The federal government has taken notice of Willis’s work. Willis and a team of scientists from Penn State Altoona along with SciTech Associates Holdings Inc., a private research and development company based in State College, Pa., recently received a $650,000, three-year grant from the National Science Foundation to fabricate rectennas and search for ways to maximize their performance.

“This new technology could get us over the hump and make solar energy cost-competitive with fossil fuels,” says Willis. “This is brand new technology, a whole new train of thought.”

The Penn State Altoona research team – which has been exploring the theoretical side of rectennas for more than a decade – is led by physics professor Darin Zimmerman, with fellow physics professors Gary Weisel and Brock Weiss serving as co-investigators. The collaboration also includes Penn State emeritus physics professors Paul Cutler and Nicholas Miskovsky, who are principal members of Scitech Associates.

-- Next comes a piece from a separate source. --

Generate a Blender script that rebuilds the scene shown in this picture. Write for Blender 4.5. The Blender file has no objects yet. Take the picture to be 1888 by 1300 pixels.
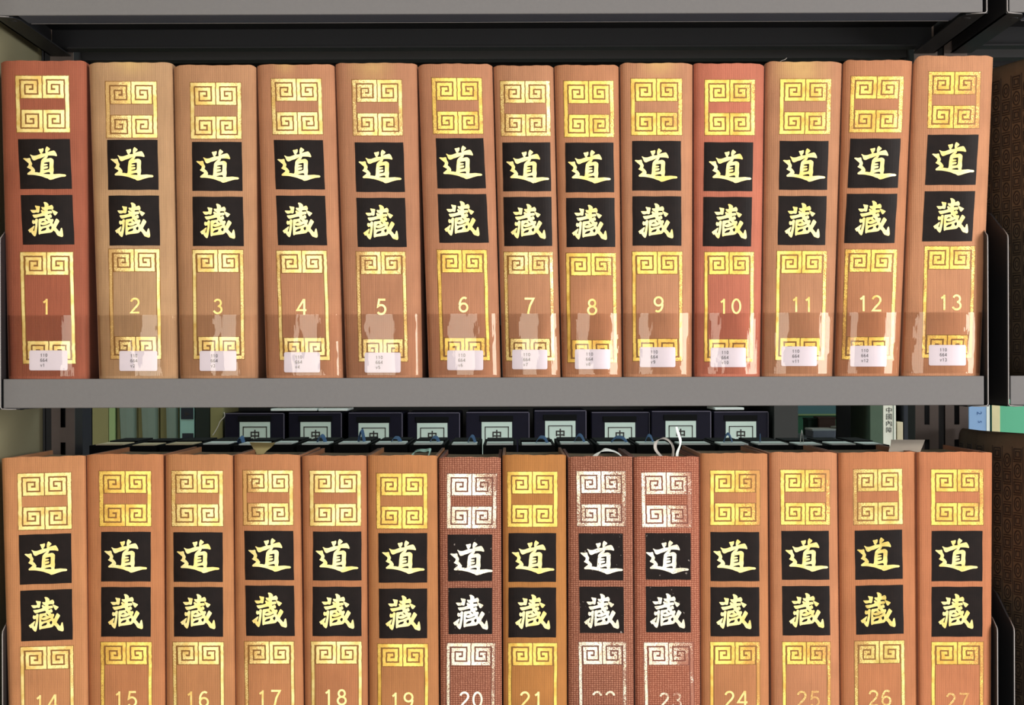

“The solar power conversion device under development by this collaboration of two universities and an industry subcontractor has the potential to revolutionize green solar power technology by increasing efficiencies, reducing costs, and providing new economic opportunities,” Zimmerman says.

“Until the advent of selective atomic layer deposition (ALD), it has not been possible to fabricate practical and reproducible rectenna arrays that can harness solar energy from the infrared through the visible,” says Zimmerman. “ALD is a vitally important processing step, making the creation of these devices possible. Ultimately, the fabrication, characterization, and modeling of the proposed rectenna arrays will lead to increased understanding of the physical processes underlying these devices, with the promise of greatly increasing the efficiency of solar power conversion technology.”

Brian Willis holds a rectenna device. (Sean Flynn/UConn Photo)

Brian Willis holds a rectenna device. (Sean Flynn/UConn Photo)

The atomic layer deposition process is favored by science and industry because it is simple, easily reproducible, and scalable for mass production. Willis says the chemical process is already used by companies such as Intel for microelectronics, and is particularly applicable for precise, homogenous coatings for nanostructures, nanowires, nanotubes, and for use in the next generation of high-performing semi-conductors and transistors.

Willis says the method being used to fabricate rectennas also can be applied to other areas, including enhancing current photovoltaics (the conversion of photo energy to electrical energy), thermoelectrics, infrared sensing and imaging, and chemical sensors.

A 2011 seed grant from UConn’s Center for Clean Energy Engineering allowed Willis to fabricate a prototype rectenna and gather preliminary data using ALD that was instrumental in securing the NSF grant, Willis says.

Over the next year, Willis and his collaborators in Pennsylvania plan to build prototype rectennas and begin testing their efficiency. Willis compares the process to tuning in a station on a radio.

“We’ve already made a first version of the device,” says Willis. “Now we’re looking for ways to modify the rectenna so it tunes into frequencies better. I compare it to the days when televisions relied on rabbit ear antennas for reception. Everything was a static blur until you moved the antenna around and saw the ghost of an image. Then you kept moving it around until the image was clearer. That’s what we’re looking for, that ghost of an image. Once we have that, we can work on making it more robust and repeatable.”

Willis says finding that magic point where a rectenna picks up maximum solar energy and rectifies it into electrical power will be the champagne-popping, “ah-ha” moment of the project.

“To capture the visible light frequencies, the rectenna have to get smaller than anything we’ve ever made before, so we’re really pushing the limits of what we can do,” says Willis. “And the tunnel junctions have to operate at the speed of visible light, so we’re pushing down to these really high speeds to the point where the question becomes ‘Can these devices really function at this level?’ Theoretically we know it is possible, but we won’t know for sure until we make and test this device.”